I objected when Monday Night Football moved from over-the-air broadcast television to cable/satellite ESPN after 35 years on ABC. Making fans have to pay to see televised football is nothing short of un-American, I argued to no avail. I objected last year when the NFL channel kept exclusive rights to broadcast a Thursday night game only available on satellite, which you cannot receive if you do not have a southern exposure for a dish. The once public airwaves ceased to be public. What next, I thought: the public will have to pay to watch public television? I hate being right.
Congress mandated the conversion from analogue to all-digital television broadcasting presumably because all-digital broadcasting would free up frequencies for public safety communications such as police, fire, and emergency rescue. The government says that DTV technology will allow broadcasters to offer “television with movie-quality picture and CD-quality sound.” In addition, the switch frees up valuable chunks of wireless spectrum for public safety and those airwaves can also be used for commercial wireless services, which are private interest.
When the legislation originally came up, television stations were supposed to broadcast analog and digital signal in parallel until 2017. The Bush administration dropped that stipulation and the FCC auctioned the airwave spectrum. The wireless biopoly of AT&T and Verizon Communications paid a collective $16 billion at the FCC auction. Back in 2005 when the Republican Congress passed the legislation requiring the conversion, they set February 19, 2009, as the conversion deadline.
However, a glitch occurred. According to the Nielsen Company more than 6.5 million homes are still unprepared to receive digital signals. The government said 1.4 million households are on a waiting list for an equipment subsidy that is financed by the FCC auction. The National Telecommunications and Information Administration, an arm of the Commerce Department, said it had hit its $1.34 billion funding limit set by Congress to pay for converter box coupons. In other words, the government subsidy for converter boxes ran out of money.

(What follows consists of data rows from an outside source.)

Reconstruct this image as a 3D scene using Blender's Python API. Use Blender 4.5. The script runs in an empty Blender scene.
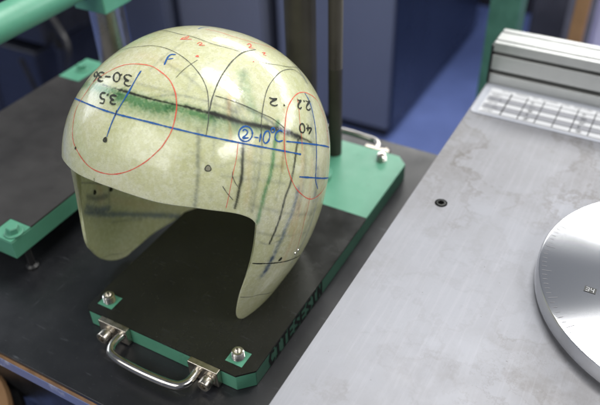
import bpy, bmesh, math, random
import numpy as np
from mathutils import Vector, Matrix
random.seed(7); rng = np.random.default_rng(5)
S = 0.54            # one model unit in metres
SC = bpy.context.scene
COL = SC.collection

# ------------------------------------------------------------------ camera
cam = bpy.data.cameras.new('camera'); camo = bpy.data.objects.new('camera', cam); COL.objects.link(camo)
camo.matrix_world = Matrix(((0.87565769, -0.28526091, 0.38967914, 0), (0.48216148, 0.56198443, -0.6720817, 0),
                            (-0.02727498, 0.77640177, 0.62964781, S), (0, 0, 0, 1)))
cam.sensor_width = 36; cam.lens = 42.09; cam.clip_start = .02; cam.clip_end = 100
cam.dof.use_dof = True; cam.dof.focus_distance = 1.16 * S; cam.dof.aperture_fstop = 4.6
SC.camera = camo
# ------------------------------------------------------------------ world and lamps
wd = bpy.data.worlds.new('World'); SC.world = wd; wd.use_nodes = True
bg = wd.node_tree.nodes['Background']; bg.inputs[0].default_value = (.80, .86, 1.0, 1); bg.inputs[1].default_value = .17
def lamp(name, loc, target, sx, sy, power, color=(1, .99, .96)):
    l = bpy.data.lights.new(name, 'AREA'); l.shape = 'RECTANGLE'; l.size = sx * S; l.size_y = sy * S; l.energy = power; l.color = color
    o = bpy.data.objects.new(name, l); COL.objects.link(o); o.location = Vector(loc) * S
    d = (Vector(target) - Vector(loc)).normalized()
    o.rotation_euler = d.to_track_quat('-Z', 'Y').to_euler(); return o
lamp('ceiling_tube_far', (-.3, 6.4, 3.0), (-.3, 1, 0), 7.0, .7, 70)
lamp('ceiling_tube_mid', (-.35, 2.1, 3.0), (-.35, 1.6, 0), 1.7, .38, 25)
lamp('ceiling_tube_front', (-1.6, -2.2, 3.0), (-.8, .8, 0), 3.4, 2.2, 35)
lamp('fill_right', (2.7, .3, 3.0), (-.7, .9, .1), 2.4, .8, 30)  # added lamp that brightens the inside of the far flap
lamp('fill_back', (4.3, 6.0, 2.3), (-.5, .8, .3), 2.8, 1.3, 36, (.93, .96, 1))  # added lamp that widens the highlight on the helmet's right
lamp('cool_lamp_side', (-6.5, 1.2, 2.2), (-1, 1, 0), 2.6, 2.2, 22, (.86, .92, 1))  # cool lamp added on the left; no window known there
SC.view_settings.view_transform = 'Standard'; SC.view_settings.look = 'None'
SC.view_settings.exposure = 0; SC.view_settings.gamma = 1
SC.cycles.use_denoising = True

# ------------------------------------------------------------------ materials
def srgb(r, g, b):
    f = lambda c: ((c / 255 + .055) / 1.055) ** 2.4 if c > 10 else c / 255 / 12.92
    return (f(r), f(g), f(b), 1)
class NT:
    def __init__(s, name):
        s.m = bpy.data.materials.new(name); s.m.use_nodes = True; s.t = s.m.node_tree; s.b = s.t.nodes['Principled BSDF']
    def n(s, typ, **kw):
        nd = s.t.nodes.new(typ)
        for k, v in kw.items():
            if k in nd.inputs.keys() if isinstance(k, str) else False: nd.inputs[k].default_value = v
            else: setattr(nd, k, v)
        return nd
    def l(s, a, b): s.t.links.new(a, b)
    def set(s, **kw):
        for k, v in kw.items(): s.b.inputs[k.replace('_', ' ')].default_value = v
    def noise(s, scale, detail=4, rough=.6, coord='Object', stretch=None):
        tc = s.n('ShaderNodeTexCoord'); nz = s.n('ShaderNodeTexNoise'); nz.inputs['Scale'].default_value = scale
        nz.inputs['Detail'].default_value = detail; nz.inputs['Roughness'].default_value = rough
        src = tc.outputs[coord]
        if stretch:
            mp = s.n('ShaderNodeMapping'); mp.inputs['Scale'].default_value = stretch; s.l(src, mp.inputs[0]); src = mp.outputs[0]
        s.l(src, nz.inputs['Vector']); return nz.outputs['Fac']
    def ramp(s, fac, stops):
        r = s.n('ShaderNodeValToRGB'); s.l(fac, r.inputs[0]); e = r.color_ramp.elements
        while len(e) < len(stops): e.new(.5)
        for i, (p, c) in enumerate(stops): e[i].position = p; e[i].color = c if len(c) == 4 else (*c, 1)
        return r.outputs[0]
    def mix(s, fac, a, b, blend='MIX'):
        m = s.n('ShaderNodeMix'); m.data_type = 'RGBA'; m.blend_type = blend
        for sock, v in ((m.inputs[0], fac), (m.inputs[6], a), (m.inputs[7], b)):
            if hasattr(v, 'links'): s.l(v, sock)
            else: sock.default_value = v
        return m.outputs[2]
    def bump(s, h, strength=.2, dist=.001):
        b = s.n('ShaderNodeBump'); b.inputs['Strength'].default_value = strength; b.inputs['Distance'].default_value = dist
        s.l(h, b.inputs['Height']); s.l(b.outputs[0], s.b.inputs['Normal'])
def g(v): return (v, v, v, 1)
def simple(name, col, rough=.5, metal=0, var=.15, scale=40, bump=.1, coat=0, rvar=.1):
    k = NT(name); f = k.noise(scale, 6)
    dark = tuple(c * (1 - var) for c in col[:3]) + (1,); lite = tuple(min(1, c * (1 + var)) for c in col[:3]) + (1,)
    k.l(k.ramp(f, [(.3, dark), (.7, lite)]), k.b.inputs['Base Color'])
    k.l(k.ramp(f, [(.3, g(max(0, rough - rvar))), (.7, g(min(1, rough + rvar)))]), k.b.inputs['Roughness'])
    k.set(Metallic=metal, Coat_Weight=coat)
    if bump: k.bump(k.noise(scale * 6, 5), bump, .0004)
    return k.m

# fibreglass: pale resin with chopped strand fibres, soft stains from the colour attribute
k = NT('fibreglass')
base = k.ramp(k.noise(22, 5, .65), [(.3, (.575, .58, .31)), (.52, (.63, .635, .37)), (.72, (.70, .705, .47))])
fib = k.noise(210, 5, .75); fib2 = k.noise(520, 3, .6, stretch=(1, 1, 3))
base = k.mix(k.ramp(k.noise(75, 6, .7), [(.36, g(.22)), (.5, g(0))]), base, (.62, .60, .32, 1))
base = k.mix(k.ramp(k.noise(120, 5, .75, stretch=(1, 1, .45)), [(.48, g(0)), (.66, g(.30))]), base, (.76, .77, .58, 1))
base = k.mix(k.ramp(fib, [(.46, g(0)), (.59, g(.62))]), base, (.79, .80, .62, 1))
base = k.mix(k.ramp(fib2, [(.34, g(.7)), (.47, g(0))]), base, (.50, .50, .32, 1))
at = k.n('ShaderNodeVertexColor'); at.layer_name = 'stain'
base = k.mix(1.0, base, at.outputs['Color'], 'MULTIPLY')
k.l(base, k.b.inputs['Base Color'])
k.set(Roughness=.38, Coat_Weight=1, Coat_Roughness=.10, Subsurface_Weight=.22, Subsurface_Scale=.004, IOR=1.5)
k.b.inputs['Subsurface Radius'].default_value = (1, .95, .5)
k.l(k.ramp(k.noise(60, 5), [(.35, g(.07)), (.7, g(.24))]), k.b.inputs['Coat Roughness'])
bb = k.n('ShaderNodeBump'); bb.inputs['Strength'].default_value = .16; bb.inputs['Distance'].default_value = .0006
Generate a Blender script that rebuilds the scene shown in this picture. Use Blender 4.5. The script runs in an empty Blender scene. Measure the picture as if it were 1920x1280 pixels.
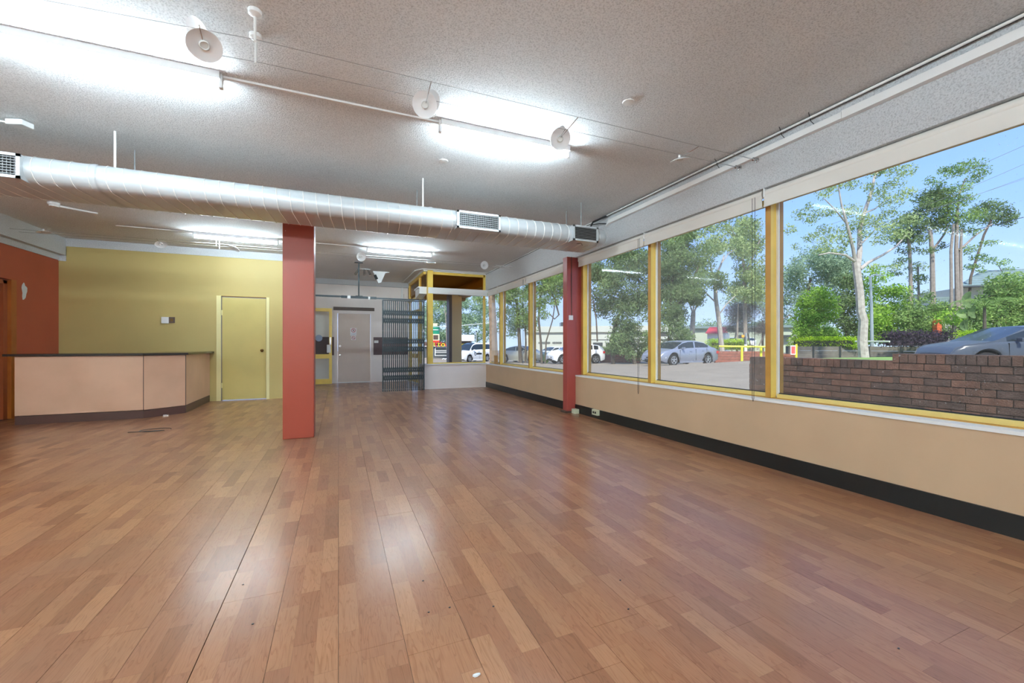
import bpy, math, random
import numpy as np
from mathutils import Vector, Matrix
random.seed(7)
rng = np.random.default_rng(11)
C = bpy.context.scene.collection
SC = bpy.context.scene
PI = math.pi

# ------------------------------------------------------------------ camera
F = 780.0
TH = math.atan(325 / 780)
EYE = 1.10
cam_data = bpy.data.cameras.new('camera')
cam = bpy.data.objects.new('camera', cam_data)
C.objects.link(cam)
cam.location = (0, 0, EYE)
cam.rotation_euler = (PI / 2, 0, -TH)
cam_data.sensor_width = 36
cam_data.lens = 36 * F / 1920
cam_data.shift_y = 6 / 1920
cam_data.clip_start = 0.05
cam_data.clip_end = 600
SC.camera = cam

# ------------------------------------------------------------------ view, world, sun
SC.view_settings.view_transform = 'Standard'
SC.view_settings.look = 'None'
SC.view_settings.gamma = 1
SC.view_settings.use_curve_mapping = False
SC.view_settings.exposure = 0.56
SKY_STRENGTH = 1.15
SUN_STRENGTH = 4.4
TUBE = 122.0

w = bpy.data.worlds.new('world')
SC.world = w
w.use_nodes = True
nt = w.node_tree
nt.nodes.clear()
tc = nt.nodes.new('ShaderNodeTexCoord')
sx = nt.nodes.new('ShaderNodeSeparateXYZ')
cr = nt.nodes.new('ShaderNodeValToRGB')
bg = nt.nodes.new('ShaderNodeBackground')
wo = nt.nodes.new('ShaderNodeOutputWorld')
nt.links.new(tc.outputs['Generated'], sx.inputs[0])
nt.links.new(sx.outputs['Z'], cr.inputs[0])
nt.links.new(cr.outputs[0], bg.inputs[0])
nt.links.new(bg.outputs[0], wo.inputs[0])
bg.inputs[1].default_value = SKY_STRENGTH
e = cr.color_ramp.elements
e[0].position = 0.0
e[0].color = (0.50, 0.63, 0.88, 1)
e[1].position = 0.55
e[1].color = (0.18, 0.34, 0.80, 1)
k = cr.color_ramp.elements.new(0.22)
k.color = (0.27, 0.45, 0.88, 1)

sd = bpy.data.lights.new('sun', 'SUN')
sd.energy = SUN_STRENGTH
sd.angle = math.radians(4)
sd.color = (1.0, 0.96, 0.88)
sun = bpy.data.objects.new('sun', sd)
C.objects.link(sun)
sun.rotation_euler = Vector((0.35, 0.55, -0.76)).to_track_quat('-Z', 'Y').to_euler()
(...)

At that point the Obama administration decided to push for a delay because the government is not doing enough to help Americans prepare for and navigate the transition. The issue seemed to especially affect rural, poor or minority communities. The Senate GOP opposed the delay. Congressional lines in the sand began to appear.
Enter Senator John Rockefeller of West Virginia, the incoming chairman of the Senate Commerce Committee.”Over 2 million Americans are waiting to receive a coupon to help them offset the cost of equipment that will help them manage the transition,” he said. “Millions more don't have the proper information they need." Rockefeller contended that delaying the transition by three months would give the federal government time to fill a backlog of consumer coupon requests and also to give the government and the FCC more time to prepare for the change. This week a unanimous Senate voted to postpone the upcoming transition from analog to digital television broadcasting.
The House had its own proposal but was expected to go along with the move that was proffered by the Obama administration. Enter Representative Henry Waxman of California, Chairman of the House Energy & Commerce. His bill sought to change the DTV Transition and Public Safety Act of 2005 to insert the new date. It would also move the expiration date of any DTV-to-analog coupons that have expired to Sept. 15, 2009.
The Consumers Union weighed in and wrote to Waxman’s Committee, “We are concerned that millions of at-risk consumers, including rural, low-income and elderly citizens across the country could be left with blank television screens.” In addition to consumers having “fewer resources than ever” to buy converter boxes, this is “not the right time to ask consumers to dig deeper into their own pockets to pay for the miscalculation by the federal government."
The House Bill failed by 26 votes and GOP members claimed victory, warning that postponing the transition would confuse consumers. The 258-168 vote did not clear the two-thirds threshold needed for passage. The February conversion stands, at least until the House Bill comes to the floor again. By regular majority vote, Democrats have sufficient votes to pass the legislation and send it to the President.
The National Telecommunications and Information Administration had almost 3 million coupon requests on a waiting list last week and those people will not receive their coupons before February 17. The NTIA is sending out new coupons only as older, unredeemed ones reach a 90-day expiration date and free up more money. To date, more than half of coupons that have reached their 90 day cycle have been redeemed and more than 13 million coupons have expired.
Although a minority, many of our elderly folks for whom rabbit-ear-antenna television is their entertainment may be looking at black screens next month. The AARP’s advice is pragmatic – “get a special converter box that will make your analog set work” or “subscribe to a cable, satellite or other pay service for all the sets in your home, or buy a new TV that will receive digital signals.”
While I can buy into the public safety aspects of using analogue television frequencies for public safety, I cannot buy into making people pay for public airwaves. The same House legislators who defeated a three month delay also decide Public Television and the National Endowment for the Arts funding. The Obama administration may know who its friends are, but millions of viewers are now left behind.